The evidence discloses that Harrington had a long-standing relationship with Action, having first worked for Action as an oiler and then as an operator. While it is true that Harrington appeared on more than 56 different payrolls during the year 1971, he also appeared on the books of Action as an employee and was paid $1,484.27 as wages by Action, during the same year. Harrington consistently worked upon Action equipment. When a job terminated Harrington would continue to report to Action’s yard and take his work assignments from Action’s dispatchers. In fact, following the happening of the accident, Harrington told the investigators of the Police Department and Department of Labor that he was employed by Action Crane Corporation. Again, at his examination before trial, held in May, 1973, he stated that, when he received his operating engineer’s license, he was first employed by Action *266and that he continued to work for Action up to the date of this examination. However, five days before the trial, Harrington changed this testimony.
For the reasons given, the judgment of the Supreme Court, New York County (Chimera, J.), entered on March 12, 1975 should be modified, on the law and on the facts, to the extent of reversing so much thereof as (1) dismisses the complaint against defendant, Action Crane Corporation, and, (2) dismisses the cross complaints and cross claims of defendants, Turner Construction Company, Harrington, Plainview S. & S. Concrete Co.

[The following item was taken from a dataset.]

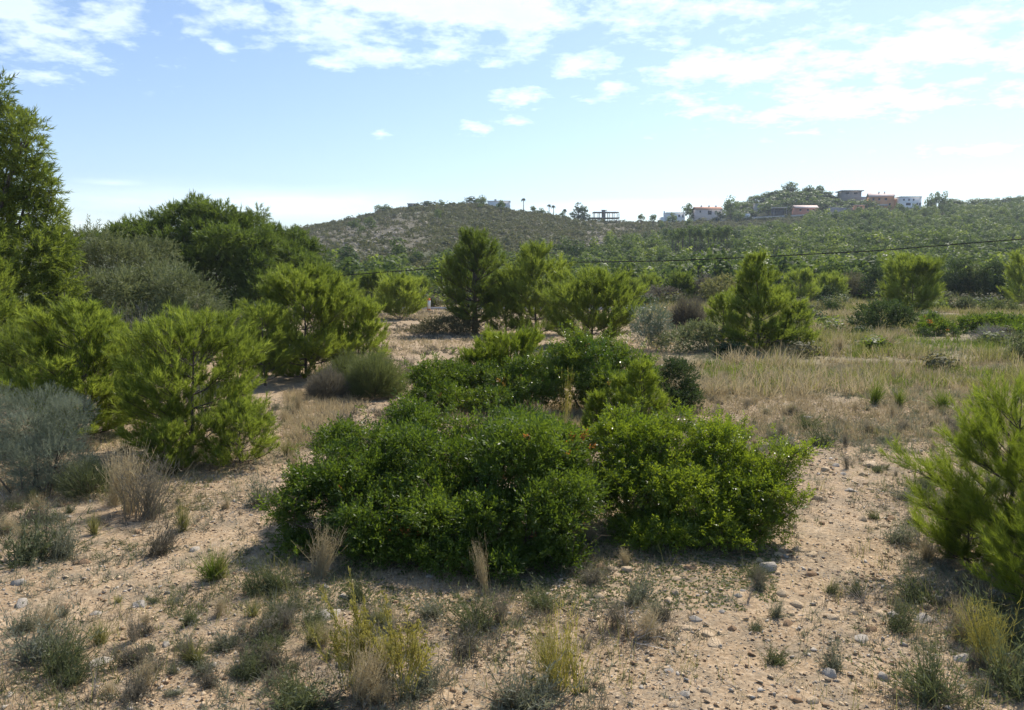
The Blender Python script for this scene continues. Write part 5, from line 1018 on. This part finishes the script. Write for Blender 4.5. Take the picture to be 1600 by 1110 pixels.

Inc., Geico, S. & S. Concrete Corporation and Westbury S. & S. Concrete Company, Inc., against Action Crane Corporation; and the interlocutory judgment entered on June 4, 1975, should be modified, on the law and on the facts, to the extent of reversing so much thereof as (1) dismisses plaintiffs’ complaint against defendant, Harrington, based upon sections 11 and 29 of the Workmen’s Compensation Law; (2) awards judgment to Turner and Geico against Plainview, S. & S. and Westbury based upon common-law indemnity and (3) apportions damages between Plainview, Harrington, S. & S. and Westbury, and a new trial ordered on the issues thus remaining. As modified, the judgments should be affirmed, with costs to plaintiffs as against defendants, Turner and Geico, and costs to abide the event as to the other litigants.